4 La gauche populaire

Ce groupe comptait, à l'origine, une vingtaine de députés conduits par Laurent Baumel, qui assure représenter le courant des "vrais sociaux-démocrates de la majorité", et par le conseiller régional François Kalfon, chargé des élections et des études d'opinion au PS. Ils n'ont pas ménagé Ayrault quand il était à Matignon mais le courant semble avoir explosé avec l'arrivée de Valls.

Si Baumel demeure en opposition avec la politique proposée par le nouveau chef du gouvernement, en revanche Kalfon se rangerait plutôt maintenant dans la catégorie des Vallsistes avec Philippe Doucet, député et ancien maire d'Argenteuil (Val d'Oise), battu aux dernières municipales. Les deux anciens chefs de file rassemblent derrière eux 8 à 10 députés chacun.

5 Les personnalités-phares

Plusieurs députés cherchent à sortir du lot, soit pour jouer le rôle de leader d'une opposition qui en manque cruellement compte tenu de son hétérogénéité, soit pour pousser une tête d'affiche du parti à prendre les rennes de cette opposition composite.

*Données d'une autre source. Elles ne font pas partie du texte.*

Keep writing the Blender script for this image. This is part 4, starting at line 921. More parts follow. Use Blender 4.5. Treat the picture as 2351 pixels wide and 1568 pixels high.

Parmi elles, on note la présence de Christian Paul, dont les liens se sont distendus avec Martine Aubry, partisan d'une politique alternative comme celle que proposa Arnaud Montebourg, de Jean-Marc Germain qu'on dit convaincu par la nécessité de réduire drastiquement la dépense publique, ou de Pierre-Alain Muet, qui fut l'économiste de Jospin à Matignon (1997-2002), opposant à la politique de l'offre...

Au final, ces oppositions, éparpillées et hétéroclites, paraissent manquer d'un chef de file et manquer d'une stratégie. Cela fait dire à un dirigeant du parti que "le pôle de radicalité n'a pas encore trouvé son point d'appui". Un autre considère que les amendements déposés par les frondeurs à titre individuel, sans avoir été discutés devant le groupe, seront repoussés pendant le débat sur le collectif budgétaire (PLFR).

Parmi les 290 députés du groupe PS, un soutien de Valls estime qu'il pourrait y avoir "une trentaine d'abstentionnistes" sur ce PLFR et il ajoute ironique : "Le matador aura tauréé... On se donnera rendez-vous à l'automne".